First, Stan Pepperhorst, president of the Southeast Shelby Republican Club, a hotbed of Flinn support, made a point of congratulating Chumney after she had spoken and fielded a lengthy list of questions. She had, he said to much concurring applause, succeeded admirably in distinguishing for the audience the separate fields of responsibility for officials of federal, city, county, and state government.

Then Emily Joe Greer, former president of the now-defunct social-conservative lobby, FLAIR, and now a representative of the Religious Roundtagble, introduced herself to Chumney and gave her a friendly hug. If nothing else, that was an acknowledgement of the Democratic state representative’s convincingly agile performance before her largely Republican auditors at The Picadilly Restaurant on Mt. Moriah.

Not that there weren’t attempts to third-degree her on social issues. The first question she got concerned her attitude toward same-sex marriage, and Chumney handled that one by noting that she had voted in Nashville in favor of the legal exclusivity of heterosexual unions. And a late question challenged her on abortion, which the pro-choice state representative deflected by stating that the issue would never come up for a council vote — which it probably won’t, at least in the pure sense — and that she had taken legislative positions which she said were meant to support adoption as an alternative to abortion.

The one question which might have caused some Chumney some grief — one which Flinn could have pinned her down on, had he been there — concerned the timing of her recent resignation from her District 89 seat in the state House of Representatives. She had waited to resign until after making the runoff with Flinn (as the leader in athe original field of five) — late enough to require a special election to fill her seat — but before next Thursday’s runoff election. Had she waited until then, the Republican-dominated Shelby County commission could have named a successor. (As it happens, four Democrats and no Republican ended up filing for her legislative seat)

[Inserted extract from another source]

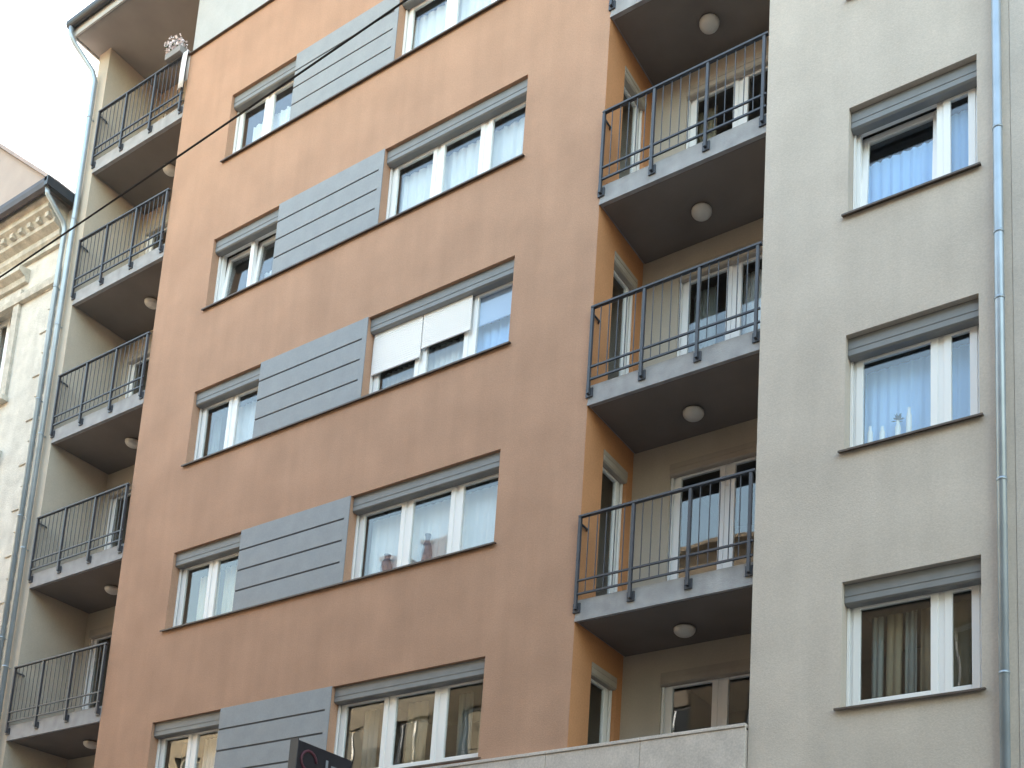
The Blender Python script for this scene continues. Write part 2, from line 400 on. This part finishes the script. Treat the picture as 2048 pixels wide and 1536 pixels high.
# slabs
def balcony(x0, x1, k):
    s = bp('balcony_slab', MB().box(x0+0.002, x1-0.002, -0.004, DEP, zb(k)+0.006, zf(k)), FASCIA, 0.008)
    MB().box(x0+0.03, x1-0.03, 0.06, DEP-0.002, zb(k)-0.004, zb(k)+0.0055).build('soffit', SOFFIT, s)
    MB().box(x0+0.003, x1-0.003, -0.012, -0.0045, zb(k)-0.008, zb(k)+0.03).build('drip_edge', FASCIA, s)
    return s
def railing(x0, x1, k, npost):
    y = -0.045; z0 = zb(k); zt = z0+1.365
    r = bp('railing', MB().box(x0+0.01, x1-0.01, y-0.025, y+0.025, zt-0.03, zt), RAILM, 0.005)
    px = [x0+0.03+(x1-x0-0.09)*i/(npost-1) for i in range(npost)]
    pm = cached('post', lambda: MB().box(-0.018, 0.018, -0.02, 0.02, 0.13, 1.334).mesh('post'))
    fm = cached('foot', lambda: MB().box(-0.05, 0.05, 0.0205, 0.038, 0.10, 0.22).mesh('foot_plate'))
    bm = cached('bal', lambda: MB().box(-0.005, 0.005, -0.005, 0.005, 0.33, 1.334).mesh('baluster'))
    for x in px:
        link('post', pm, RAILM, r, loc=(x, y, z0)); link('foot_plate', fm, RAILM, r, loc=(x, y, z0))
    for dzr in (0.325, 0.50):
        MB().box(x0+0.012, x1-0.012, y-0.012, y+0.012, z0+dzr-0.011, z0+dzr+0.011).build('rail', RAILM, r)
    for i in range(npost-1):
        m_ = max(1, round((px[i+1]-px[i])/0.125))
        for j in range(1, m_):
            link('baluster', bm, RAILM, r, loc=(px[i]+(px[i+1]-px[i])*j/m_, y, z0))
    # wall fixing going back from the first post
    MB().tube([(x0+0.03, y, zt-0.10), (x0+0.03, y+0.16, zt-0.10), (x0-0.03, y+0.22, zt-0.10)], 0.014, 8).build('wall_bracket', RAILM, r)
    return r
for k in range(0, 6):
    balcony(XLL, XL, k)
    if k >= 1: railing(XLL, XL, k, 4)
for k in range(0, 6):
    balcony(0.0, XP, k)
    if 1 <= k <= 4: railing(0.0, XP, k, 4)

# cladding panels between the windows
for k in range(5):
    z0, z1 = SILL+H*k+0.004, HEAD+H*k+0.004
    pn = bp('cladding_panel', MB().box(XA1+0.003, XB0-0.003, -0.0015, 0.02, z0, z1), GROOVE)
    hb = (z1-z0)/4
    for i in range(4):
        MB().box(XA1+0.003, XB0-0.092, -0.014, -0.002, z0+hb*i+(0.014 if i else 0), z0+hb*(i+1)-(0.014 if i < 3 else 0)).build('board', PANELM, pn, 0.003)
    MB().box(XB0-0.092, XB0-0.003, -0.0145, -0.0022, z0, z1).build('end_strip', PANELM, pn)
    bp('window_sill', MB().extrude_x([(-0.05, z0-0.030), (-0.05, z0-0.008), (WY+0.02, z0+0.02), (WY+0.02, z0+0.004), (-0.038, z0-0.014), (-0.038, z0-0.030)], XA0-0.05, XB1+0.048), SILLM)

STO = ['lowest row', 'second row', 'third row', 'fourth row', 'top row']
def wname(kind, k): return '%s window, %s' % (kind, STO[k])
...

The issue of Chumney’s resignation came up, but she wasn’t pressed on it and dispensed with it relatively easily, stressing that her action had allowed “the people” to make the ultimate decision about her successor.

In her introductory remarks, Chumney had wasted no time in chastising Flinn for “ducking” Saturday’s and several other proposed recent formats that might have provided one-on-one opportunities for the candidates. She kept her speech brief (something of a departure for her), then asked for questions. She got them. In her responses, Chumney:

  • Said she was disinclined to support MLGW”s latest request for a rate increase.
  • Called for the University of Memphis Tigers to continue to play their basketball games in The Pyramid, proposed a rooftop restaurant for the facility, and reiterated her position that a referendum should be held before any casino activity could be authorized for The Pyramid..
  • Termed the original proposal for Mayor Herenton’s proposed salary increase “outrageous” and suggested that even a scaled-back pay raise for the mayor be coordinated with upward adjustments for city employees.
  • Denied that she had cast legislative votes for “57 tax increases” as charged by supporters of Flinn and noted that she had sought a property tax freeze as a candidate for Shelby County mayor last year.
  • Said she opposed a City Center Commission proposal for an autonomous taxing district for downtown development.
  • Gave her support to a proposed living-wage ordinance for public employees. .

  • Opposed official public displays of overtly religious sentiments, saying religion was best demonstrated by “how you live your life” and continued, “If you want to write on a building, that’s not what it’s going to be about. It’ll be words on a wall.”

    A READER’S RESPONSE:

    …Let me assure you that Saturday was the turning point in the Flinn campaign and that our candidate spent his time in a much more productive way than did Carol Chumney….

    We had the polls to ourselves Saturday. In a runoff election, it is much more important for candidates to be one-on-one with the voters than one-on-one with one another. There were plenty of debates in October.

    And, we do not need voters to come to us – we go to them.

    I feel very confident that we got 7 out of 10 votes at Berclair, and we changed a few minds right there in the parking lot.

    We also called hundreds of people that morning and knocked on their doors and then had the pleasure of greeting them when they drove up to the polling place to vote. Now you tell me whose time was better spent!

    A more appropriate title would be “Chumney has crowd to herself while Flinn has voters to himself.” I would choose the latter any day.